Initial results from a presidential poll in DR Congo were expected Friday after shambolic elections spread over several days which the authorities deemed successful.
That assesment however is one that many in the country may dispute and that now puts into spotlight those of observer missions.
Catherine Samba-Panza, head of Carter Center’s international election observation mission in the DR Congo on Friday described voting operations to have relatively gone well. “On December 20 and 21, 2023, Carter Center observers deployed in 11 provinces and in Kinshasa assessed that voting operations had gone relatively well in 88 of the 109 polling stations visited, even though some of these polling stations opened several hours after the scheduled opening time” Samba-Panza told the press in Kinshasa.

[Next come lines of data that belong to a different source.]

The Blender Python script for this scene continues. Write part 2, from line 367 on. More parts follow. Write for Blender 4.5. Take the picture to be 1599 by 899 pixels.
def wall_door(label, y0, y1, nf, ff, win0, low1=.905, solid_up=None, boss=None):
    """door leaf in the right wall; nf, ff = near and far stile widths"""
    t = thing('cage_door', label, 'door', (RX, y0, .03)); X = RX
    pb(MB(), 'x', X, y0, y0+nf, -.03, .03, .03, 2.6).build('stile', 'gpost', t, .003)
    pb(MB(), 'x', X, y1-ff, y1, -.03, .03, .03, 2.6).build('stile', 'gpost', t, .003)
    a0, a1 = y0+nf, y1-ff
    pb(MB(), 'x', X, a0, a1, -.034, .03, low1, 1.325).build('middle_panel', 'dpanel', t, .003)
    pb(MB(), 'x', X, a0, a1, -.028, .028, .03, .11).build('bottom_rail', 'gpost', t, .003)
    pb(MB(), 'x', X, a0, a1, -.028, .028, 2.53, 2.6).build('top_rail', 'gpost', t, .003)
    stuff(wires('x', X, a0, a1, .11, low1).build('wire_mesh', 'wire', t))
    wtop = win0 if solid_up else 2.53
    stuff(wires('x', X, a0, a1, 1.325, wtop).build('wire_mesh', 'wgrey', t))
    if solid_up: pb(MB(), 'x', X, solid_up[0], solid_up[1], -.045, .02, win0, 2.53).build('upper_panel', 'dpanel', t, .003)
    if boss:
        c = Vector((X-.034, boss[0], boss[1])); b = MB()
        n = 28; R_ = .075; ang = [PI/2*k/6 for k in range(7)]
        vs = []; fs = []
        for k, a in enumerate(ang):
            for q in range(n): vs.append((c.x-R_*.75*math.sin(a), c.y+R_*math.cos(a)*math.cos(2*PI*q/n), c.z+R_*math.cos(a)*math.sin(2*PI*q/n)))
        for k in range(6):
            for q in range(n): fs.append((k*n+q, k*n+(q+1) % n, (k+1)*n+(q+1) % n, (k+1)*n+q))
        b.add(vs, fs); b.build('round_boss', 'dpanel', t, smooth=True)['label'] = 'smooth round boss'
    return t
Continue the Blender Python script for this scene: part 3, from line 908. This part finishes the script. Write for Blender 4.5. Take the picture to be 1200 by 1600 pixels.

The mineral-rich central African nation held four concurrent polls on Wednesday to elect the president, lawmakers for national and provincial assemblies as well as local councillors.
President Felix Tshisekedi is running for a second term against 18 opposition candidates, many of whom blasted chaotic conditions on polling day.
Massive delays and bureaucratic chaos marred the vote and some polling booths were unable to open at all. The Carter Center said it had noted some of these in its monitoring.
“In addition, the voting process was assessed negatively in 21 polling stations, with serious irregularities observed in several of them”. That however it concluded presented a limited picture of the polls. “This data represents a limited picture of election day proceedings and should not necessarily be taken as being representative of the country as a whole ” Samba-Panza added in her remarks
The Democratic Republic of Congo’s electoral commission, Ceni, extended voting in some areas until Thursday.
“The last day is today,” said leading Ceni official, Didi Manara, on Thursday, adding that voting would continue “until the end of the queues”.
In a statement, the electoral commission also said that “no polling or counting station” would be authorised to open on Friday.
Voting nevertheless continued in some places on Friday, according to officials, especially in the more remote areas of the vast country the size of western Europe.
People were casting votes in Kilembwe, in the Fizi territory of South Kivu province, in the east, for example, after voting materials only arrived late on Thursday.
“Everything should be finished by (the afternoon) at the latest,” the territory’s administrator Sammy Kalonji told AFP.
Didi Manara, from the Ceni, said that “at least 97 percent” of the roughly 75,000 polling stations in the DRC had been able to open.
Given the size of the country, he said, this represented a “miracle”. DR Congo is roughly the size of continental western Europe.
In a preliminary statement on Friday, the Carter Center — which observed the election — said there had been “serious irregularities” at 21 out of 109 polling stations it visited. The ballot had proceeded “relatively well” in the other 88.
In 24 polling stations, its observers identified technical problems with electronic voting devices, the US-based group added.
Around 44 million Congolese in the nation of 100 million were registered to vote, and more than 100,000 candidates were running for various positions.
Tshisekedi, 60, is considered the front-runner in the first-past-the-vote presidential vote, especially given that he is facing a divided opposition.
The main opposition candidates are gynaecologist Denis Mukwege, 68, the 2018 Nobel Peace Prize laureate; 58-year-old business magnate and former provincial governor Moise Katumbi; and 67-year-old ex-oil executive Martin Fayulu.
They have all criticised the election’s disarray, and warned against the potential for electoral fraud.